Quando acordo triste, cansada, desanimada, identifico meu estado e faço pequenas coisas para melhorar meu jeito e rezo e ouço música e presto atenção em detalhes pelo caminho que faço e me esforço para sorrir e dizer o primeiro bom dia e me concentro para realizar o melhor trabalho e almoço sozinha porque preciso guardar energia e grande parte da nossa energia é gasta ao falar. E nesses almoços tenho o prazer de conhecer pessoas novas que oferecem suas mesas, que se sentam à minha mesa e com elas sempre aprendo algo, reconheço o necessário e recebo sinais fundamentais. Sempre recebemos presentes diários, sempre.
Sei que uma palavra meio torta minha, um olhar mais duro, um sentimento negativo afetará alguém que, por sua vez, afetará outro alguém e assim por diante. Por isso, o segundo degrau da mesma escada é o constante esforço pela gentileza.
Não concordo com o que dizem sobre o nosso comportamento depender do comportamento do outro ("meu comportamento depende do seu", ou coisa parecida) e garanto que não gosto que façam qualquer ingerência sobre minha vida ou meu jeito.

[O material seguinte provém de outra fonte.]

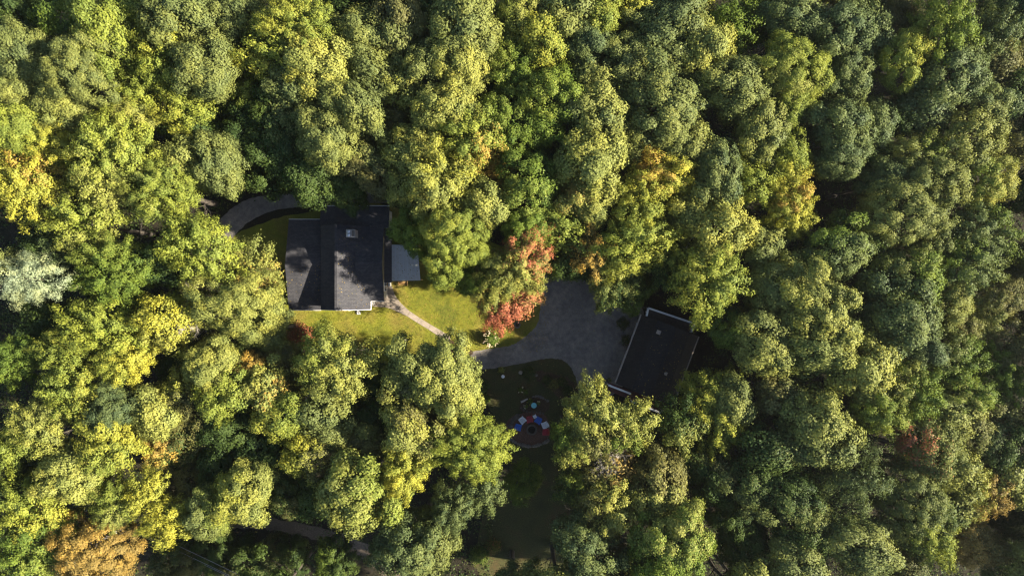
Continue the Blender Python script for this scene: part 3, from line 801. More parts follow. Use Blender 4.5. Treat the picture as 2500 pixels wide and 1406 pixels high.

Ouço gritos, não respondo com gritos por que não gosto de gritos, nunca gostei. Não estou acostumada a gritos e nunca estarei. Agressão e maltrato não fazem parte da minha essência. Portanto, minha reação não depende da ação recebida e sempre haverá o esforço da gentileza.
Duas vezes, na volta do almoço, encontrei uma senhora que tentava locomover-se em sua cadeira de rodas pelas calçadas esburacadas e irregulares da região próxima à avenida Paulista. Uma cadeira de rodas sem os aparatos e facilidades dos modelos motorizados que mais parecem mini carros de golf. É com esforço que sozinha ela movimenta as rodas com as próprias mãos. O que essa senhora com certeza não precisa - e ninguém mais precisa - é de um pedestre de terno e gravata que caminha bem rápido, sem qualquer cuidado e quase a tira do caminho. Foi incrível a atitude daquela criatura. Incrível. Não é o traje que faz a pessoa boa, nem a torna gentil.
Falta-nos o mínimo de gentileza para começarmos a transformar este mundo num lugar melhor.